### What needs to be done
Print every line of the listing exactly, please.

### Dataset section
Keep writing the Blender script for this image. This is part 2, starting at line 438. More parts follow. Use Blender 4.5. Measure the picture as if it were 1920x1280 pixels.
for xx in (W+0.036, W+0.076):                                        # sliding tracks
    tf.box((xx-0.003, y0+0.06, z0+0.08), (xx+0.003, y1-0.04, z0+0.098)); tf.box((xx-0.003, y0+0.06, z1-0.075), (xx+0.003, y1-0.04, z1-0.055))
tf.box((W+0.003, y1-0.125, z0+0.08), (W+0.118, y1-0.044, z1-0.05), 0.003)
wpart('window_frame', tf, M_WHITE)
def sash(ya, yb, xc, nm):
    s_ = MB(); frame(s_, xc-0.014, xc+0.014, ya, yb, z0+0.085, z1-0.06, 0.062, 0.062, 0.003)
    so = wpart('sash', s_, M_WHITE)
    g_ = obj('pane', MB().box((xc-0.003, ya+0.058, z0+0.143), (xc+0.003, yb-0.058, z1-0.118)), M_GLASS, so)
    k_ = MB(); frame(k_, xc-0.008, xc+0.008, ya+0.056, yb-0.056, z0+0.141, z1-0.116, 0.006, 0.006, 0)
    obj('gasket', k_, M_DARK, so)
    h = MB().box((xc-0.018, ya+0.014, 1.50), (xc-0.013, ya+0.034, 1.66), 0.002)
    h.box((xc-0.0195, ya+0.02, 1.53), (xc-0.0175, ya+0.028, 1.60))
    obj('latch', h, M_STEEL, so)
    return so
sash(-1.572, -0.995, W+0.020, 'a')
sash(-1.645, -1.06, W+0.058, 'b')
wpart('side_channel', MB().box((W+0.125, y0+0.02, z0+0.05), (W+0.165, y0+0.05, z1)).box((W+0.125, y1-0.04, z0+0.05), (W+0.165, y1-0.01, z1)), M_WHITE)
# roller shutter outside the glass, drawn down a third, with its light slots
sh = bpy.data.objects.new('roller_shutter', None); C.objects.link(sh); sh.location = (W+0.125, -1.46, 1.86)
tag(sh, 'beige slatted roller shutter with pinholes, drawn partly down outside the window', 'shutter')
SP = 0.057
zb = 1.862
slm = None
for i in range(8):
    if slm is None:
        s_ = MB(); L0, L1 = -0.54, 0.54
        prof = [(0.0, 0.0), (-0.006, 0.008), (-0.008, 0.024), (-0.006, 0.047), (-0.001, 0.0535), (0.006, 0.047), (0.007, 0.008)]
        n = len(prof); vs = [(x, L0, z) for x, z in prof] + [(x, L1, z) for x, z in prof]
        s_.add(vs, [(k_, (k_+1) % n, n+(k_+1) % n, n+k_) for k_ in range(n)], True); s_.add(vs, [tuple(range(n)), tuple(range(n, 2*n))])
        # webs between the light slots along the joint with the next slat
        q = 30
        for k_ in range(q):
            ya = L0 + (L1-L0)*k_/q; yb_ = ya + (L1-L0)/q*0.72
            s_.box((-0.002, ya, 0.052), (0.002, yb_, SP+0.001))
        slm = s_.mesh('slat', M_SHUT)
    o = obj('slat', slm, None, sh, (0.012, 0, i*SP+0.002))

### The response
Keep writing the Blender script for this image. This is part 2, starting at line 438. More parts follow. Use Blender 4.5. Measure the picture as if it were 1920x1280 pixels.
for xx in (W+0.036, W+0.076):                                        # sliding tracks
    tf.box((xx-0.003, y0+0.06, z0+0.08), (xx+0.003, y1-0.04, z0+0.098)); tf.box((xx-0.003, y0+0.06, z1-0.075), (xx+0.003, y1-0.04, z1-0.055))
tf.box((W+0.003, y1-0.125, z0+0.08), (W+0.118, y1-0.044, z1-0.05), 0.003)
wpart('window_frame', tf, M_WHITE)
def sash(ya, yb, xc, nm):
    s_ = MB(); frame(s_, xc-0.014, xc+0.014, ya, yb, z0+0.085, z1-0.06, 0.062, 0.062, 0.003)
    so = wpart('sash', s_, M_WHITE)
    g_ = obj('pane', MB().box((xc-0.003, ya+0.058, z0+0.143), (xc+0.003, yb-0.058, z1-0.118)), M_GLASS, so)
    k_ = MB(); frame(k_, xc-0.008, xc+0.008, ya+0.056, yb-0.056, z0+0.141, z1-0.116, 0.006, 0.006, 0)
    obj('gasket', k_, M_DARK, so)
    h = MB().box((xc-0.018, ya+0.014, 1.50), (xc-0.013, ya+0.034, 1.66), 0.002)
    h.box((xc-0.0195, ya+0.02, 1.53), (xc-0.0175, ya+0.028, 1.60))
    obj('latch', h, M_STEEL, so)
    return so
sash(-1.572, -0.995, W+0.020, 'a')
sash(-1.645, -1.06, W+0.058, 'b')
wpart('side_channel', MB().box((W+0.125, y0+0.02, z0+0.05), (W+0.165, y0+0.05, z1)).box((W+0.125, y1-0.04, z0+0.05), (W+0.165, y1-0.01, z1)), M_WHITE)
# roller shutter outside the glass, drawn down a third, with its light slots
sh = bpy.data.objects.new('roller_shutter', None); C.objects.link(sh); sh.location = (W+0.125, -1.46, 1.86)
tag(sh, 'beige slatted roller shutter with pinholes, drawn partly down outside the window', 'shutter')
SP = 0.057
zb = 1.862
slm = None
for i in range(8):
    if slm is None:
        s_ = MB(); L0, L1 = -0.54, 0.54
        prof = [(0.0, 0.0), (-0.006, 0.008), (-0.008, 0.024), (-0.006, 0.047), (-0.001, 0.0535), (0.006, 0.047), (0.007, 0.008)]
        n = len(prof); vs = [(x, L0, z) for x, z in prof] + [(x, L1, z) for x, z in prof]
        s_.add(vs, [(k_, (k_+1) % n, n+(k_+1) % n, n+k_) for k_ in range(n)], True); s_.add(vs, [tuple(range(n)), tuple(range(n, 2*n))])
        # webs between the light slots along the joint with the next slat
        q = 30
        for k_ in range(q):
            ya = L0 + (L1-L0)*k_/q; yb_ = ya + (L1-L0)/q*0.72
            s_.box((-0.002, ya, 0.052), (0.002, yb_, SP+0.001))
        slm = s_.mesh('slat', M_SHUT)
    o = obj('slat', slm, None, sh, (0.012, 0, i*SP+0.002))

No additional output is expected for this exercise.